Adam Levy, The Motley Fool

6 min read

In This Article:

  • Terry Smith likes to buy and hold companies for a long time, but sometimes it makes sense to free up capital.

  • Despite trimming positions in Microsoft and Meta Platforms, they both remain sizable parts of the portfolio.

  • The latest addition is actually a previous holding that could grow to become a big piece of the portfolio.

  • 10 stocks we like better than Intuit ›

Terry Smith built his hedge fund Fundsmith with a simple three-step strategy: "Invest in good companies, don't overpay, and do nothing." It's the simplicity, patience, and long-term thinking that has earned Smith the moniker, "The English Warren Buffett."

But doing absolutely nothing is harder than it looks. Even Warren Buffett tweaks a few things in Berkshire Hathaway's equity portfolio most quarters. And while Smith prefers to hold on to his top investments forever, sometimes he has a good reason to sell. Most of the time, though, he's able to find another great business to buy at a fair price. Then comes the tough part of doing nothing.

The first quarter of 2025 pushed Smith to sell off portions of two of his largest holdings in the fund: Meta Platforms (NASDAQ: META) and Microsoft (NASDAQ: MSFT). With some of the capital raised from the sales, he reestablished a position in a stock that's been trouncing the market in 2025.

Person sitting at a desk with a laptop open while looking at a tablet.

Image source: Getty Images.

Smith is a big fan of letting his winners ride. In fact, he often makes light of the saying, "No one ever got poor by taking profits" in his letters to shareholders. "We continue to pursue a policy of trying to run our winners," he wrote in his 2021 letter.
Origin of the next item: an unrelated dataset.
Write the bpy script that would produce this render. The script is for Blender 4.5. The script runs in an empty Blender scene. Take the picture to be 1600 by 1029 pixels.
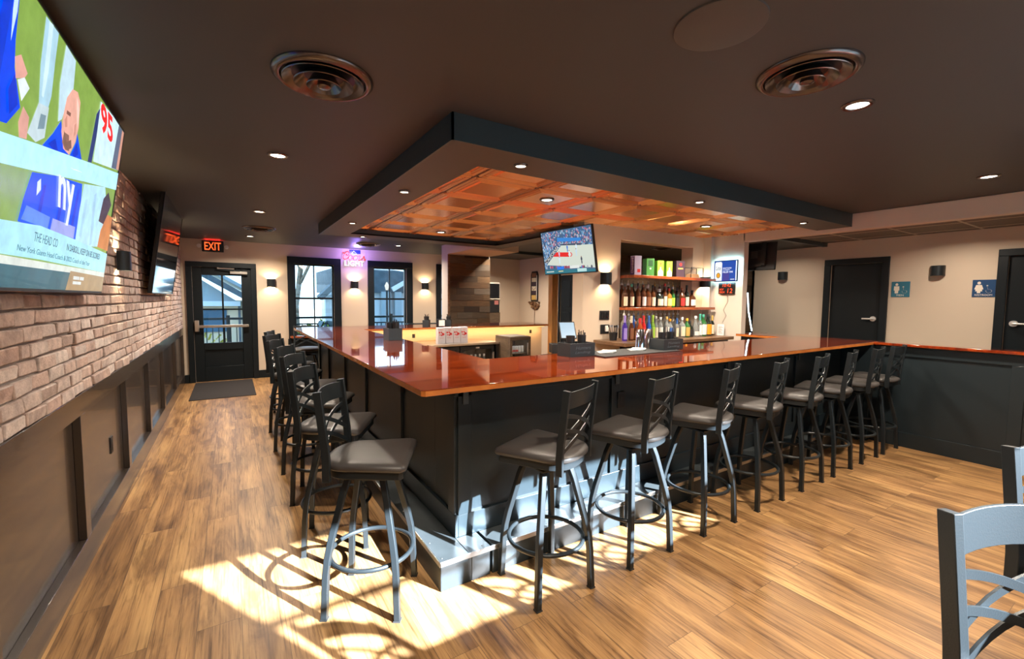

While he's sold some of Fundsmith's stake in Microsoft since he published those words, it's remained a double-digit percentage worth of the fund's publicly traded portfolio. Last quarter, however, Smith sold over half a billion dollars worth of the stock, about 13% of the fund's shares. He took a similar approach with Meta, but sold off about 15% of the fund's shares last quarter.

Both Meta and Microsoft remain the fund's two largest holdings as of the end of the first quarter. But Smith's decision to take some shares off the table suggests he sees better opportunities for growth elsewhere.

Indeed, Meta reached a new all-time high in the first quarter. That was largely a result of multiple expansion. Its forward P/E climbed from around 24 to over 28 at one point during the quarter. While the stock dropped from February through April, it's once again climbing toward that high valuation.